Credo che solo quando Cristopher Nolan si deciderà a mettere in scena Dick, potremo rivedere un capolavoro, come nel caso di Ridley Scott e di Spielberg.

Infatti, da Memento (2000) fino a  Inception (2010), Christopher Nolan ha tracciato, in sole sette pellicole, quelle che possono considerarsi le linee base del cinema postmoderno e i emi trattati,  tra cui memoria, ricordi, coscienza e l’incessante incrocio tra passato presente e futuro, delineano quella che è la sua filmografia e cultura di matrice davvero dickiana.

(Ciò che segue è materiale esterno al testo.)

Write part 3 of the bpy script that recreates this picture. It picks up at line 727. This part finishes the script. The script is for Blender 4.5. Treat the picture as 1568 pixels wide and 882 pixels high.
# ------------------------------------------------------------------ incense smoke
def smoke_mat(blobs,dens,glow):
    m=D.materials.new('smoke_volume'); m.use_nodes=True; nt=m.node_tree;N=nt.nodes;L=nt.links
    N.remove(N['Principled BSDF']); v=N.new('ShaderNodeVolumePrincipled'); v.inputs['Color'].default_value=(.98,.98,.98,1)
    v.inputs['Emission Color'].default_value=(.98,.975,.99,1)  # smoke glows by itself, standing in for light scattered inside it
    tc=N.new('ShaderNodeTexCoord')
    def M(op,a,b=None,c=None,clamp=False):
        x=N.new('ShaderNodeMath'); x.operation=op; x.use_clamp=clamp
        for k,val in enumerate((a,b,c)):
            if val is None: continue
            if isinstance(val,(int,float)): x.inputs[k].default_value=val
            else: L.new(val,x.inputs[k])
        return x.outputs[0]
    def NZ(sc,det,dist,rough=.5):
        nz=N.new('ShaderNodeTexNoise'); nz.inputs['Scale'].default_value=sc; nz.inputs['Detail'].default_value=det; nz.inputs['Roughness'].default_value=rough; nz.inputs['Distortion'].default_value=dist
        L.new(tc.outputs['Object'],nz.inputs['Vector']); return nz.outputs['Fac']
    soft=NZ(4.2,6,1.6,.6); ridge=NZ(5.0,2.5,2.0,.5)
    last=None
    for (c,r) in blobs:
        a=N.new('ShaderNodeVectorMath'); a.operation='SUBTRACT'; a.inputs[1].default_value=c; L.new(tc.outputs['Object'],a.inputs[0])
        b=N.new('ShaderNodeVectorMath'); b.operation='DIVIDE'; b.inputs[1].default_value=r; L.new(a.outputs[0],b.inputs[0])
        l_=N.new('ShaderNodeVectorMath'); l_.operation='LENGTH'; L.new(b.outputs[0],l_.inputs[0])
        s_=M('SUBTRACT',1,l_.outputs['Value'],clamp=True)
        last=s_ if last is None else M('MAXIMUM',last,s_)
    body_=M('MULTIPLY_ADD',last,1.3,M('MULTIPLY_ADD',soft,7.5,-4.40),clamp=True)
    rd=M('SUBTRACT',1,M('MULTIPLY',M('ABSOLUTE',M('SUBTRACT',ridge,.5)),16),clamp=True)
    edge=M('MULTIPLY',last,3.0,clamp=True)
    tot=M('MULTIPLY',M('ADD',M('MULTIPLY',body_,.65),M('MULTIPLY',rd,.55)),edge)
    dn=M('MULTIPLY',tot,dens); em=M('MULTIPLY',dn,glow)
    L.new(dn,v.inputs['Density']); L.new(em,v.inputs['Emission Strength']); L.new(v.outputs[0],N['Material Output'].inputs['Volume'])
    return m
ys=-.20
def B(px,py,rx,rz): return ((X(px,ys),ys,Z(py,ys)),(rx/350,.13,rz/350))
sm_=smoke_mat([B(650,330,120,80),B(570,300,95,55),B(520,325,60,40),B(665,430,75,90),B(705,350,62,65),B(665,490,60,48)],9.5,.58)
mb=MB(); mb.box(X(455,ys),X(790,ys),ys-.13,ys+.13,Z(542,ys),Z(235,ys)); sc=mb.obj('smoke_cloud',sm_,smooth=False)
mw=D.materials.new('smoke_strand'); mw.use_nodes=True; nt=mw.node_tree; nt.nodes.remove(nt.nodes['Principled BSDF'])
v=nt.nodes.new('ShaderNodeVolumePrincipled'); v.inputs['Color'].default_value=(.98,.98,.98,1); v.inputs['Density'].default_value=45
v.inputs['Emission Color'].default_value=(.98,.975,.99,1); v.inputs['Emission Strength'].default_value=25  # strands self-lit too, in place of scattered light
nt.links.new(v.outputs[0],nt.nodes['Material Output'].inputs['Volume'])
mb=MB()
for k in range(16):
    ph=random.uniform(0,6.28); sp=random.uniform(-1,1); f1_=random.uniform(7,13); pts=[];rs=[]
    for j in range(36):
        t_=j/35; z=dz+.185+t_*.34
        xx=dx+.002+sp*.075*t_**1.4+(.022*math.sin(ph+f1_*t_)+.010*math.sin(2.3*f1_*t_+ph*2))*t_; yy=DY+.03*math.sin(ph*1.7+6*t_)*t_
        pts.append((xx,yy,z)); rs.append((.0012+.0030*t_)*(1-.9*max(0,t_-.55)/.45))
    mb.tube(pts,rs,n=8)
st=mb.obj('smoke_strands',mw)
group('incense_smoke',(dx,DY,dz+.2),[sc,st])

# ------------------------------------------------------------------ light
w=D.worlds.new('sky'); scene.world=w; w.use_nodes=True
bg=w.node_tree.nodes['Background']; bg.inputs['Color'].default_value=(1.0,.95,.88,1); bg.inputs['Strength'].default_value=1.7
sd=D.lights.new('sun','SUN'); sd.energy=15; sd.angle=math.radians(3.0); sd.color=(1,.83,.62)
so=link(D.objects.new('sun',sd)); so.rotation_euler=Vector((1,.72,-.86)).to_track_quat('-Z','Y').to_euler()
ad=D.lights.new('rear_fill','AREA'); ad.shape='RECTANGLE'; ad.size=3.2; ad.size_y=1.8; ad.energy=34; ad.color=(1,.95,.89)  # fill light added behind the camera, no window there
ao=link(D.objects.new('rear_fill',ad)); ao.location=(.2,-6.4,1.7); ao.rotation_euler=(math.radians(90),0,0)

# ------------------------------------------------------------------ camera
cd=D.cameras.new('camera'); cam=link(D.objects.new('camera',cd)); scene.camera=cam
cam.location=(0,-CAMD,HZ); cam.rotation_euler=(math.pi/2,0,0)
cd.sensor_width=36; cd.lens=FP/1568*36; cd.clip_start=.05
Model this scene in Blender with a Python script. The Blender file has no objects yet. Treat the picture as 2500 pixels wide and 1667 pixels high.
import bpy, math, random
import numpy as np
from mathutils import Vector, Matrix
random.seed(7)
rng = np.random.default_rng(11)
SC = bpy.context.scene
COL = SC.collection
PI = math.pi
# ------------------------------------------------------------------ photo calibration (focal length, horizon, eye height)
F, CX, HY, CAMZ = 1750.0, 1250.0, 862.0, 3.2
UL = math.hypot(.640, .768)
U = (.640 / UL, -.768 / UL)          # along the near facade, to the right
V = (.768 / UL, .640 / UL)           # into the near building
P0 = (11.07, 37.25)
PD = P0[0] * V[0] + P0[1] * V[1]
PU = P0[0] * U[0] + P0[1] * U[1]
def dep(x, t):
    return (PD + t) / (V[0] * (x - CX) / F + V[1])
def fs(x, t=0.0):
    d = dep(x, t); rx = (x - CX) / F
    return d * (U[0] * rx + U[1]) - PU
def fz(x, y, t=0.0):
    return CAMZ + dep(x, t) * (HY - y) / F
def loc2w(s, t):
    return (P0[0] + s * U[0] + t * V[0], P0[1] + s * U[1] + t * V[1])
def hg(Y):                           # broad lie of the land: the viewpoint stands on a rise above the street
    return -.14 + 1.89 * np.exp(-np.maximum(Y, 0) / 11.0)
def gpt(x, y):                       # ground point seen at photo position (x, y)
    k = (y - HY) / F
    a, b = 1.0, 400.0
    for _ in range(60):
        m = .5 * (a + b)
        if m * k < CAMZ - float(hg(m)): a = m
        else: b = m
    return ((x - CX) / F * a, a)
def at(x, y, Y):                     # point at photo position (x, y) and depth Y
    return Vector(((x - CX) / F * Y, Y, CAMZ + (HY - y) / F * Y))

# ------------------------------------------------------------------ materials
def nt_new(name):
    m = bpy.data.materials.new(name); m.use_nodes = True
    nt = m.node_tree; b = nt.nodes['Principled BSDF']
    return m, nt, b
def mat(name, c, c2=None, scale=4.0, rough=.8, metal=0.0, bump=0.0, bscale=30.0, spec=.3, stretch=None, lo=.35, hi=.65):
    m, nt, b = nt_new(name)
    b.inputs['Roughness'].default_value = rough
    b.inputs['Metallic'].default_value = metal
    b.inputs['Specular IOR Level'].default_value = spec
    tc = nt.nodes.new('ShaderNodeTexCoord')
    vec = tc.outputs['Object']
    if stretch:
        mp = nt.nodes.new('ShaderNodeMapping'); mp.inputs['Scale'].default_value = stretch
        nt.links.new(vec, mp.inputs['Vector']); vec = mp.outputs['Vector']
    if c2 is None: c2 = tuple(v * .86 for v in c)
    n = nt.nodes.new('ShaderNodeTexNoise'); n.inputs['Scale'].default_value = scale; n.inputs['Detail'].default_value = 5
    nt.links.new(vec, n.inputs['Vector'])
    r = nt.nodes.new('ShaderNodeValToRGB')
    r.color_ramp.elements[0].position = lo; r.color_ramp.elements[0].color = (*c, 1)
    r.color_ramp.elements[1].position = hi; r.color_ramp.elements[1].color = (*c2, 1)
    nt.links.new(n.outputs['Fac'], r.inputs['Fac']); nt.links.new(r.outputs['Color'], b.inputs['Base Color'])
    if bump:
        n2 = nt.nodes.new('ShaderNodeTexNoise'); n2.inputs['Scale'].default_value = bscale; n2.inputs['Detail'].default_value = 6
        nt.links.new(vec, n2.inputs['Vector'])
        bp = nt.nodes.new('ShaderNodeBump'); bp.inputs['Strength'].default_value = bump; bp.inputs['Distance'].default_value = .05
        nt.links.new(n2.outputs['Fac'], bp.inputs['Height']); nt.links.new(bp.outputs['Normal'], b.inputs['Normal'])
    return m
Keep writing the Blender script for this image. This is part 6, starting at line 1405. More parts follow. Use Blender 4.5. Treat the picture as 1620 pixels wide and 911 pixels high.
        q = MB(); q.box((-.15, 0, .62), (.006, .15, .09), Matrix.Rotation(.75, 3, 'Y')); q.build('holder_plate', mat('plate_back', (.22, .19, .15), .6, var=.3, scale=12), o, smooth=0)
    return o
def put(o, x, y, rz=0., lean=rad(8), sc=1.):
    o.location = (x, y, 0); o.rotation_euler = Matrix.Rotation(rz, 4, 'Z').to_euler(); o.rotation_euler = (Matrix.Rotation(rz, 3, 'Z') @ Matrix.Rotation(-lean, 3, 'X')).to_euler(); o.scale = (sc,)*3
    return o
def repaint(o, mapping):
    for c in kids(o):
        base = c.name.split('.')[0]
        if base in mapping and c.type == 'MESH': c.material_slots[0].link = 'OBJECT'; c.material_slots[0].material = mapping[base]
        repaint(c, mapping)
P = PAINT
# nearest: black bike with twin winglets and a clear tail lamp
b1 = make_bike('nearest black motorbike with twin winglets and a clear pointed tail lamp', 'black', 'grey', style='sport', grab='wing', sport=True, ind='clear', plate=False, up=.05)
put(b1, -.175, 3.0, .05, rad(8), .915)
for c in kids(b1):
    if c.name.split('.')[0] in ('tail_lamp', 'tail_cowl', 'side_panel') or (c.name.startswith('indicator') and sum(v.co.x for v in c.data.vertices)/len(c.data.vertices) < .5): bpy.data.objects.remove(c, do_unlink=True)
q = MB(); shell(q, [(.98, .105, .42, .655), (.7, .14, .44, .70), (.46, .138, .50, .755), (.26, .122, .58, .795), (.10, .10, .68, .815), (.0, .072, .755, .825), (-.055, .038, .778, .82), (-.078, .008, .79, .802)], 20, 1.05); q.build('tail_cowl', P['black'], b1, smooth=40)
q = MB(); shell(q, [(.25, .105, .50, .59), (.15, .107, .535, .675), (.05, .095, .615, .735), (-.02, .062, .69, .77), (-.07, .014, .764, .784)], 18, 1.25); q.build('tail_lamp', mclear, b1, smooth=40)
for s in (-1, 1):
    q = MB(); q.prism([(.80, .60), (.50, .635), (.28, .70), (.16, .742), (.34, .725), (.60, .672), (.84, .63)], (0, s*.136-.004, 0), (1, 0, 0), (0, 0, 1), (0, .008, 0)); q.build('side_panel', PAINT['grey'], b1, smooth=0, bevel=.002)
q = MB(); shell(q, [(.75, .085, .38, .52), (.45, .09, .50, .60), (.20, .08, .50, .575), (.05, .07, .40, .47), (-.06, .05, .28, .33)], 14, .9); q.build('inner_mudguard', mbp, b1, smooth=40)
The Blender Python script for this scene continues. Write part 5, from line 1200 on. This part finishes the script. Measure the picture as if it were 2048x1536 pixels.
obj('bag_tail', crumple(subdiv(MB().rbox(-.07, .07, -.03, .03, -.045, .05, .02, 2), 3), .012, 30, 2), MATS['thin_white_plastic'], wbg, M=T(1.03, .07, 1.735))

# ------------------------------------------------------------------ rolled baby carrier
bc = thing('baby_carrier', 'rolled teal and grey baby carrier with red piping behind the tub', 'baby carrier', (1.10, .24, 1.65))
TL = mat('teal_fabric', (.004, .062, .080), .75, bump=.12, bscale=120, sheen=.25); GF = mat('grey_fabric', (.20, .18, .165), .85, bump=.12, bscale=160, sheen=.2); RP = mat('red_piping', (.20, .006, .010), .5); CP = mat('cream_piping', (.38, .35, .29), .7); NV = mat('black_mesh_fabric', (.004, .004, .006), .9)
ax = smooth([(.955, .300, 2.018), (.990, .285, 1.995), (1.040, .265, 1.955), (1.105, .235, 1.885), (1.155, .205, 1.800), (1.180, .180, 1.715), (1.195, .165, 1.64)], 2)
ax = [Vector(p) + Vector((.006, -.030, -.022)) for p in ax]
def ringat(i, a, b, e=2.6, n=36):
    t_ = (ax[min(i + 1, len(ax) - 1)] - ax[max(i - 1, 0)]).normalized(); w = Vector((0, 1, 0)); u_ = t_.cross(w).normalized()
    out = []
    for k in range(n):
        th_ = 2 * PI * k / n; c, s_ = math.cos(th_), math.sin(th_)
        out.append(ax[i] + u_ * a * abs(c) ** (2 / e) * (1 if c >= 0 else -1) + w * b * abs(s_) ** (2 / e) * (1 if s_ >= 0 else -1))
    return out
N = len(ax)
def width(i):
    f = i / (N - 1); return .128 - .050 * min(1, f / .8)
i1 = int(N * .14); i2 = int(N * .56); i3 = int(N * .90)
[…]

In definitiva ci vorrebbero non piccoli artigiani tecnologici come Wiseman, ma autentici maestri di ieri e di oggi, come, ad esempio, oltre a Nolan, Stanley Kubrick,  David Lynch, , Terry Gilliam, David Cronenberg, Richard Linklater, Mamoru Oshii o Satoshi Kon, per portare degnamente e senza forzature,  Dick sugli schermi.